The Crownovers are joining a real estate frenzy that has hit Baton Rouge and beyond - a flurry of down payments, all-cash home sales, and contracts signed before the house is seen. Yet in many ways, these are the lucky ones. More than 100,000 evacuees are still displaced in shelters throughout the region. Others are crowding in with families and strangers, some sharing one bathroom with 20 others.

As rescuers remove the last stranded Katrina victims, and federal and private groups begin recovery efforts for America's worst natural disaster in a century, evacuees who have lost everything are scrambling for a place to call home - for a few months, a few years, or forever. FEMA has estimated there may be as many as 1 million displaced people from Katrina.

"The complexity is an order of magnitude greater [than any past disasters], simply because we're looking at a regional catastropohe," says Kathleen Tierney, director of the Natural Hazards Center at the University of Colorado in Boulder, noting that many victims have been moved hundreds or thousands of miles away.

"It is far far worse than 9/11 was, and the challenges are unprecedented owing both to the scope and the complexity of this particular event. We don't have a historic example that would give us the answers to what ought to be done," she added.

Governments, nonprofits, and private citizens are working to find solutions to the housing issue. FEMA has contracted three luxury cruise ships, which can each house several thousand people, and has placed rush orders for tens of thousands of trailers and mobile homes. The Department of Housing and Urban Development has asked lenders to provide foreclosure relief to affected families and is working to identify available housing stock and accelerate various grants and housing-assistance programs.

As of Monday, the Red Cross was caring for more than 135,000 people in shelters in 12 states. Habitat for Humanity unveiled a plan to deliver pre-assembled "homes in a box" to hurricane victims. And thousands of private citizens offered evacuees free rooms - and often job opportunities or airfare - on websites like hurricanehousing.org, katrinahousing.org, and craigslist.org.

Still, the scope of the problem is enormous. No one knows for sure how many houses were destroyed by Katrina in New Orleans and along the coast, but officials have estimated that it may be many months before residents are allowed back. While many buildings in New Orleans suffered only minor damage from the hurricane itself, prolonged flooding by contaminated waters means a high likelihood of serious structural damage to more than 200,000 New Orleans homes.

By comparison, Hurricane Andrew destroyed just under 30,000 homes, as did the combined forces of four 2004 hurricanes according to the National Association of Home Builders.
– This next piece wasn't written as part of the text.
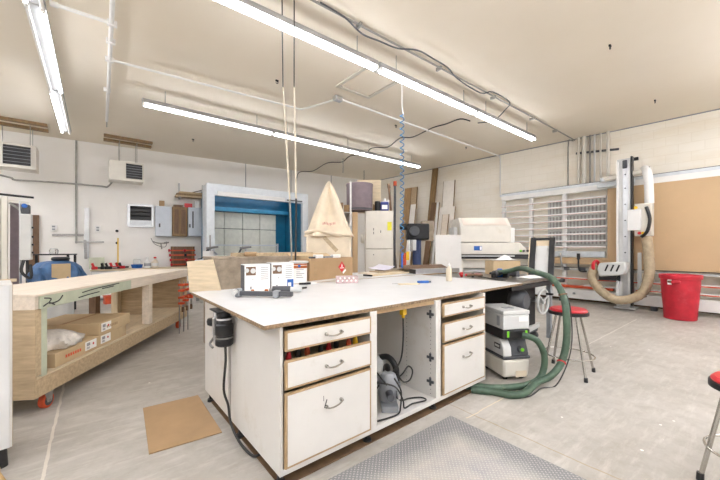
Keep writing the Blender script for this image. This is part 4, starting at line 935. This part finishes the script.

In Baton Rouge, at least, it wasn't long before those evacuees who could took housing matters into their own hands.

"The phone starting to ring [last] Tuesday," says Connie Kyle, a residential sales manager at CJ Brown Realtors in Baton Rouge. "By Wednesday everything that could be rented was rented."

Now she says that a house listed in the morning is gone by the afternoon, a process that previously took 45 to 60 days.

Surrounding cities have braced for the migration of humanity from storm-ravished areas.